Her one-woman crusade revolves around a former burial ground for Yaqui Indians of the Protestant faith at the site of the controversial golf course built by developer Bob Gosnell.

"They just ignore me anymore," Bernasconi says. "It's not like it used to be, when they did everything they could to make it tough on me."

In March 1988, Phoenix police cited Bernasconi for trespassing and other misdemeanor charges as she protested the construction of the Pointe's eighteen-hole golf course. She says the charges against her were dropped this April, shortly before her scheduled trial in Phoenix City Court.

Last year, Gosnell Builders disinterred the remains of thirteen Yaquis buried at the site in the 1930s and 1940s. At the firm's expense, the remains were reburied at a Phoenix cemetery. But Bernasconi claims she knows the names of at least nine other Yaquis allegedly buried in the area of the golf course.

"For all we know, there were cemeteries spread all over that area that was donated for a burial site late last century by a Presbyterian missionary," she says. "It was a token gesture to move those bodies, to get us out of their hair."

Gosnell Builders public relations director Jennifer Whittle says the firm is well aware of Bernasconi and her sign.

"Yes, we know her," Whittle says. "She has the right to picket if she wants, and she can make up whatever signs she wants. She's a different type of person."

Whittle adds that Gosnell hired Tempe archaeologist Richard Effland to study the area and--contrary to Bernasconi's opinion--he found no indication of any other gravesites.

Bernasconi says she wants the Pointe to put up white crosses in selected areas around its property to indicate that Yaquis still may be buried there.
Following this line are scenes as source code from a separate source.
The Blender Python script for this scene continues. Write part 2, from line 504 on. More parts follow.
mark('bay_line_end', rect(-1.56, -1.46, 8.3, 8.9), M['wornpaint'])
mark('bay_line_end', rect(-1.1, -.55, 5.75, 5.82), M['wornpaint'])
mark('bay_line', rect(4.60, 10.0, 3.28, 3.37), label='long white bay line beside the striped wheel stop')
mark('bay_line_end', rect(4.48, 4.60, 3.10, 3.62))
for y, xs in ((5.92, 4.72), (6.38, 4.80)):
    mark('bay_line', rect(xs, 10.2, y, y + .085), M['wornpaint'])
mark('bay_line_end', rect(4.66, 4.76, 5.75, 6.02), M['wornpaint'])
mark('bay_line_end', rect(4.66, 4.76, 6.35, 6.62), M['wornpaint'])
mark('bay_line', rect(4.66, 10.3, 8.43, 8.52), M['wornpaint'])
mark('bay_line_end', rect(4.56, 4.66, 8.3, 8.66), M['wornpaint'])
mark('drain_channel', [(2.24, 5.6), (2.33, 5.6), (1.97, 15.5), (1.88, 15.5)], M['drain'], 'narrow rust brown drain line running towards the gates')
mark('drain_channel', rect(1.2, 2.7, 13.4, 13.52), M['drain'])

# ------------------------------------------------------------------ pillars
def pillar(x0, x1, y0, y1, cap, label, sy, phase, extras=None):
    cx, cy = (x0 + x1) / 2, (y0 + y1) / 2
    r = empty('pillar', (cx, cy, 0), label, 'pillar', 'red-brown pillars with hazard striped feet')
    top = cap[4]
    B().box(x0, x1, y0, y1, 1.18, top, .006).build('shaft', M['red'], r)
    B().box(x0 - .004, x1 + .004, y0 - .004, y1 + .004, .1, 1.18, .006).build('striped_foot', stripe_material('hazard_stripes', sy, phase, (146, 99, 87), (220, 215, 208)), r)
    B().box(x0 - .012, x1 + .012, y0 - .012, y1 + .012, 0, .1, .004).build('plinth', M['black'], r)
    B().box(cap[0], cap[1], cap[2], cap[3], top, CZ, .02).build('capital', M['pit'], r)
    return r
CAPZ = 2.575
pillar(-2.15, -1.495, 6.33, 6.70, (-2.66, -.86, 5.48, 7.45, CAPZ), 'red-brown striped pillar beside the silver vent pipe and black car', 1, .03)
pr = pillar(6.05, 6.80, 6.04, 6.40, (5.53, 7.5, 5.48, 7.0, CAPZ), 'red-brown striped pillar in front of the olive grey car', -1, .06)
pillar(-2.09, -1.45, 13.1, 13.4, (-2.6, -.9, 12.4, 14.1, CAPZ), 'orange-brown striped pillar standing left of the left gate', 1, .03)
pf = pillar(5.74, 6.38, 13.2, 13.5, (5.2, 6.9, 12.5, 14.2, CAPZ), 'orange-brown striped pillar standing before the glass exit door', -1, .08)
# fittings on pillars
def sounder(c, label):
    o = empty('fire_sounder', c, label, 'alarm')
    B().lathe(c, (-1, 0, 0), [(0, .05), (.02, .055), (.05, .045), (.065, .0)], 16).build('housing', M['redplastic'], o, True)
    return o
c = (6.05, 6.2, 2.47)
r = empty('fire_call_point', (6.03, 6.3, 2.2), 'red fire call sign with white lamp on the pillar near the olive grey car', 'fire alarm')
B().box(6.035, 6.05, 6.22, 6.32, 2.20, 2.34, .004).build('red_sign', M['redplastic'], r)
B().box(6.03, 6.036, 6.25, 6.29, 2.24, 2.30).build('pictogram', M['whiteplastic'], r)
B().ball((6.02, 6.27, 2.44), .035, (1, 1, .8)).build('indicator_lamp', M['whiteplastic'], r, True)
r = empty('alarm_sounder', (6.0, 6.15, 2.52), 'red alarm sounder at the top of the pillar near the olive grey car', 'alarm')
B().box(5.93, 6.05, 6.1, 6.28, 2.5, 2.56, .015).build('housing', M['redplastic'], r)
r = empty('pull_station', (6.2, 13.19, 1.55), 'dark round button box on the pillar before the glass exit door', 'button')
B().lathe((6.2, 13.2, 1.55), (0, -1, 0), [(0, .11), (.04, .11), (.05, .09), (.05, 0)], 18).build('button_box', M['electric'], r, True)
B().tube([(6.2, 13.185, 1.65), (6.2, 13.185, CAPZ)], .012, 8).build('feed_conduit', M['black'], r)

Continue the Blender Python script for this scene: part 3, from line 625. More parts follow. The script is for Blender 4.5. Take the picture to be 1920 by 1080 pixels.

But she's certainly not counting on that to happen.

"An official shrine on the golf course also would be appropriate, though I don't expect them to do anything," she says. "That whole idea--a religious shrine on a golf course--is so far removed from the majority culture, where money is the Almighty, that I don't expect much to happen."

"So she wants a shrine and white crosses on the golf course?" shrugs Gosnell's Jennifer Whittle. "Sure, she does."

Bernasconi has no plans to stick her protest sign in the closet and call it quits.

"Gosnell has a 35-year lease at that property," she says, "and I intend to protest for each one of those 35 years.